As Dems Decry Trump’s Asylum Laws, Old Footage of Obama Shows How Far They Have Shifted on the Issue

 

Several Democrats may be surprised to see how far the party has shifted on their standards for asylum since President Barack Obama was in office.
For the past several months, Democrats have been outraged with the Trump administration for their handling of the crisis at the southern border — despite the fact that they denied it was a crisis for most of the year.
When President Donald Trump announced on Monday that he would be tightening up the asylum policies in his administration, several Democrats decried the crack down as an “abdication of American humanitarianism.”
While the Trump administration aims to reduce the number of “meritless asylum claims,” it wasn’t long ago when Obama was expressing the same concern.
In a clip dug up by the Washington Examiner, Obama acknowledged that U.S. asylum laws do not cover those who are looking to escape crime and poverty during White House press gaggle in 2014. The standards for asylum remain much higher than that.
He also acknowledged that it would be better for families to apply for asylum in their home countries, rather than at the U.S. border.

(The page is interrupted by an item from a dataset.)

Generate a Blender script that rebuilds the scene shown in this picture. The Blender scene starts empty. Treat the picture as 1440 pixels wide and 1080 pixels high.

Watch the old footage of Obama:

“Under U.S. law, we admit a certain number of refugees from all around the world based on some fairly narrow criteria. And, typically, refugees status is not granted just based on economic need or because a family lives in a bad neighborhood, or poverty. It’s typically defined fairly narrowly. You have a state, for example, that was targeting a political activists and they need to get out of the country, for fear of prosecution or even death. There maybe some narrow circumstances in which there is a humanitarian or refugee status that a family might be eligible for. If that were the case, it would be better for them to be able to apply in country, rather than take a very dangerous journey all the way up to Texas.”
Obama noted that the second criteria “would not accommodate a large number,” as Americans are seeing today.

As IJR previously reported, Sen. Lindsey Graham (R-S.C.) has a bill that would require migrants apply for asylum in their home country, among other changes to U.S. asylum law, to address the crisis at the border.